* begin *

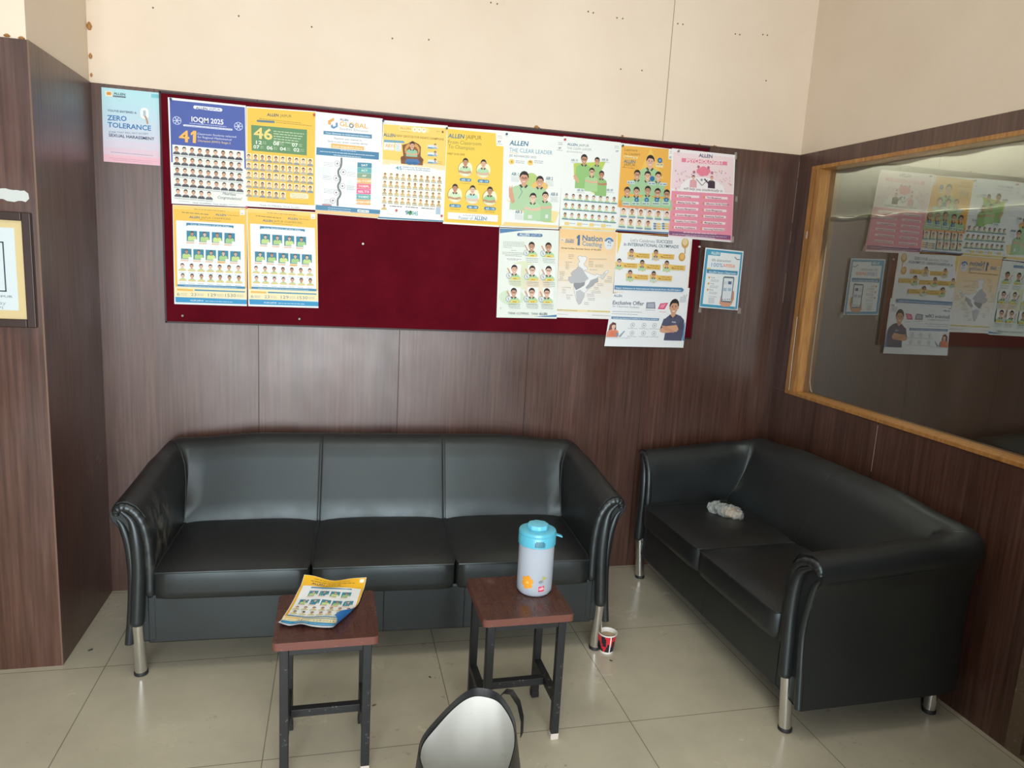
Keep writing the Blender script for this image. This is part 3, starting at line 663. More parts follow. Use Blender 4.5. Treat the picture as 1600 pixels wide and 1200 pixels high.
    def B(s,x,y,r,shirt='#9cc47c',bg=None,big=0,skin=None,hair=HAIR,w=1.9,drop=2.7,collar='#3b4440',glass=False,arms=False):
        shirt=pale(shirt,.24); u,v,ku,kv=s.basis(x,y); sk=skin or random.choice(SKIN); d0=s.d
        def pp(col,pts): s.up(); s.put([(u+a*r*ku,v+b*r*kv) for a,b in pts][::-1],col)
        def el(col,cx,cy,rx,ry,n=12,a0=0,a1=360):
            pp(col,[(cx+rx*math.cos(R(lerp(a0,a1,i/(n if a1-a0==360 else n-1)))),cy+ry*math.sin(R(lerp(a0,a1,i/(n if a1-a0==360 else n-1))))) for i in range(n)])
        pp(shirt,[(-.45,1.05),(.45,1.05),(w*.7,1.4),(w*.95,1.8),(w,drop),(-w,drop),(-w*.95,1.8),(-w*.7,1.4)])
        pp(sk,[(-.34,.6),(.34,.6),(.40,1.15),(0,1.45),(-.40,1.15)])
        if big: pp(collar,[(-.5,1.0),(-.1,1.45),(-.35,1.65),(-.75,1.2)]); pp(collar,[(.5,1.0),(.75,1.2),(.35,1.65),(.1,1.45)])
        el(hair,0,-.22,.80,.92); el(sk,0,.08,.66,.92)
        pp(hair,[(-.70,-.15),(-.6,-.72),(0,-1.0),(.6,-.72),(.70,-.15),(.42,-.5),(-.3,-.55)])
        if big:
            for sx in (-1,1):
                el('#2b2220',sx*.26,.02,.10,.06,8); pp('#3a2c27',[(sx*.12,-.17),(sx*.42,-.17),(sx*.42,-.11),(sx*.12,-.11)][::sx])
                el(sk,sx*.68,.12,.1,.2,8)
            pp('#a9705a',[(-.09,.34),(.09,.34),(0,.1)]); pp('#f3e9e4' if big>1 else '#9c5348',[(-.26,.52),(.26,.52),(.15,.64),(-.15,.64)])
            if glass:
                for sx in (-1,1):
                    for i in range(8):
                        t0,t1=6.2832*i/8,6.2832*(i+1)/8
                        pp('#2a2a2e',[(sx*.27+.23*q*math.cos(t),.03+.19*q*math.sin(t)) for q,t in ((1,t0),(1,t1),(.74,t1),(.74,t0))])
                pp('#2a2a2e',[(-.08,0),(.08,0),(.08,.05),(-.08,.05)])
        if arms:
            pp(sk,[(-w*1.0,2.35),(-w*.85,2.2),(w*.5,2.75),(w*.55,3.05),(-w*.2,2.9),(-w,2.75)]); pp(sk,[(w*1.0,2.35),(w*.85,2.2),(-w*.35,2.65),(-w*.4,2.9),(w*.2,3.0),(w,2.75)])
        dd=s.d; s.d=d0; return dd
    def grid(s,a,b,c,nx,ny,r,shirts,bg=None,name=None,last=None,hr=1,big=0):
        D=s.d; mx=D
        for j in range(ny):
            for i in range(nx if not(last and j==ny-1) else last):
                fx=i/(nx-1); fy=j/(ny-1) if ny>1 else 0
                x=a[0]+(b[0]-a[0])*fx+(c[0]-a[0])*fy; y=a[1]+(b[1]-a[1])*fx+(c[1]-a[1])*fy
                s.d=D
                if bg: s.up(); u,v,ku,kv=s.basis(x,y); q=bg[1]; s.put([(u-q*r*ku,v+2.4*r*kv),(u+q*r*ku,v+2.4*r*kv),(u+q*r*ku,v-1.5*r*kv),(u-q*r*ku,v-1.5*r*kv)],bg[0])
                mx=max(mx,s.B(x,y,r,random.choice(shirts),big=big,w=1.5,drop=2.35,hair=random.choice([HAIR,'#33292a','#1b1718'])))
                if name:
                    s.d=D+.0003; s.up(); q=name[1]; u,v,ku,kv=s.basis(x,y+name[2]*r); s.put([(u-q*r*ku,v+.3*r*kv),(u+q*r*ku,v+.3*r*kv),(u+q*r*ku,v-.25*r*kv),(u-q*r*ku,v-.25*r*kv)],name[0]); mx=max(mx,s.d)
        s.d=mx
    def tape(s,x,y,w,h):
        m=pm('clear_sticky_tape',(.75,.70,.62),.25,0,.5,Alpha=.35); q=MB(); u,v,ku,kv=s.basis(x,y)
        f=lambda d:[s.uv3(u+a*w/2*ku,v+b*h/2*kv,d) for a,b in ((-1,1),(1,1),(1,-1),(-1,-1))]
        q.grid([f(.0007),f(.0009)],m,closed_u=True); q.cap(f(.0009),m); s.tapes=getattr(s,'tapes',[])+[q]
    def done(s):
        o=s.mb.obj('poster'); o.location=(s.org.x,s.y,s.org.y) if s.k else (0,0,0)
        for q in getattr(s,'tapes',[]): q.obj('tape',o)
        return tag(o,s.label,s.cat,s.grp)
WH_='#f4f8f6'; NAVY='#22496b'; TEAL='#2b6f93'; GREY='#5c6670'; YEL='#f3c64e'; GRN='#9cc97f'; G2='#86bb6c'; G3='#b7d8a4'; ORG='#eda63f'
ALLENC='#1f5d86'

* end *

WHAT THE TASK ASKS =>
Pictures are excluded; copy all other data exactly as shown.

CORRECT RESULT =>
Keep writing the Blender script for this image. This is part 3, starting at line 663. More parts follow. Use Blender 4.5. Treat the picture as 1600 pixels wide and 1200 pixels high.
    def B(s,x,y,r,shirt='#9cc47c',bg=None,big=0,skin=None,hair=HAIR,w=1.9,drop=2.7,collar='#3b4440',glass=False,arms=False):
        shirt=pale(shirt,.24); u,v,ku,kv=s.basis(x,y); sk=skin or random.choice(SKIN); d0=s.d
        def pp(col,pts): s.up(); s.put([(u+a*r*ku,v+b*r*kv) for a,b in pts][::-1],col)
        def el(col,cx,cy,rx,ry,n=12,a0=0,a1=360):
            pp(col,[(cx+rx*math.cos(R(lerp(a0,a1,i/(n if a1-a0==360 else n-1)))),cy+ry*math.sin(R(lerp(a0,a1,i/(n if a1-a0==360 else n-1))))) for i in range(n)])
        pp(shirt,[(-.45,1.05),(.45,1.05),(w*.7,1.4),(w*.95,1.8),(w,drop),(-w,drop),(-w*.95,1.8),(-w*.7,1.4)])
        pp(sk,[(-.34,.6),(.34,.6),(.40,1.15),(0,1.45),(-.40,1.15)])
        if big: pp(collar,[(-.5,1.0),(-.1,1.45),(-.35,1.65),(-.75,1.2)]); pp(collar,[(.5,1.0),(.75,1.2),(.35,1.65),(.1,1.45)])
        el(hair,0,-.22,.80,.92); el(sk,0,.08,.66,.92)
        pp(hair,[(-.70,-.15),(-.6,-.72),(0,-1.0),(.6,-.72),(.70,-.15),(.42,-.5),(-.3,-.55)])
        if big:
            for sx in (-1,1):
                el('#2b2220',sx*.26,.02,.10,.06,8); pp('#3a2c27',[(sx*.12,-.17),(sx*.42,-.17),(sx*.42,-.11),(sx*.12,-.11)][::sx])
                el(sk,sx*.68,.12,.1,.2,8)
            pp('#a9705a',[(-.09,.34),(.09,.34),(0,.1)]); pp('#f3e9e4' if big>1 else '#9c5348',[(-.26,.52),(.26,.52),(.15,.64),(-.15,.64)])
            if glass:
                for sx in (-1,1):
                    for i in range(8):
                        t0,t1=6.2832*i/8,6.2832*(i+1)/8
                        pp('#2a2a2e',[(sx*.27+.23*q*math.cos(t),.03+.19*q*math.sin(t)) for q,t in ((1,t0),(1,t1),(.74,t1),(.74,t0))])
                pp('#2a2a2e',[(-.08,0),(.08,0),(.08,.05),(-.08,.05)])
        if arms:
            pp(sk,[(-w*1.0,2.35),(-w*.85,2.2),(w*.5,2.75),(w*.55,3.05),(-w*.2,2.9),(-w,2.75)]); pp(sk,[(w*1.0,2.35),(w*.85,2.2),(-w*.35,2.65),(-w*.4,2.9),(w*.2,3.0),(w,2.75)])
        dd=s.d; s.d=d0; return dd
    def grid(s,a,b,c,nx,ny,r,shirts,bg=None,name=None,last=None,hr=1,big=0):
        D=s.d; mx=D
        for j in range(ny):
            for i in range(nx if not(last and j==ny-1) else last):
                fx=i/(nx-1); fy=j/(ny-1) if ny>1 else 0
                x=a[0]+(b[0]-a[0])*fx+(c[0]-a[0])*fy; y=a[1]+(b[1]-a[1])*fx+(c[1]-a[1])*fy
                s.d=D
                if bg: s.up(); u,v,ku,kv=s.basis(x,y); q=bg[1]; s.put([(u-q*r*ku,v+2.4*r*kv),(u+q*r*ku,v+2.4*r*kv),(u+q*r*ku,v-1.5*r*kv),(u-q*r*ku,v-1.5*r*kv)],bg[0])
                mx=max(mx,s.B(x,y,r,random.choice(shirts),big=big,w=1.5,drop=2.35,hair=random.choice([HAIR,'#33292a','#1b1718'])))
                if name:
                    s.d=D+.0003; s.up(); q=name[1]; u,v,ku,kv=s.basis(x,y+name[2]*r); s.put([(u-q*r*ku,v+.3*r*kv),(u+q*r*ku,v+.3*r*kv),(u+q*r*ku,v-.25*r*kv),(u-q*r*ku,v-.25*r*kv)],name[0]); mx=max(mx,s.d)
        s.d=mx
    def tape(s,x,y,w,h):
        m=pm('clear_sticky_tape',(.75,.70,.62),.25,0,.5,Alpha=.35); q=MB(); u,v,ku,kv=s.basis(x,y)
        f=lambda d:[s.uv3(u+a*w/2*ku,v+b*h/2*kv,d) for a,b in ((-1,1),(1,1),(1,-1),(-1,-1))]
        q.grid([f(.0007),f(.0009)],m,closed_u=True); q.cap(f(.0009),m); s.tapes=getattr(s,'tapes',[])+[q]
    def done(s):
        o=s.mb.obj('poster'); o.location=(s.org.x,s.y,s.org.y) if s.k else (0,0,0)
        for q in getattr(s,'tapes',[]): q.obj('tape',o)
        return tag(o,s.label,s.cat,s.grp)
WH_='#f4f8f6'; NAVY='#22496b'; TEAL='#2b6f93'; GREY='#5c6670'; YEL='#f3c64e'; GRN='#9cc97f'; G2='#86bb6c'; G3='#b7d8a4'; ORG='#eda63f'
ALLENC='#1f5d86'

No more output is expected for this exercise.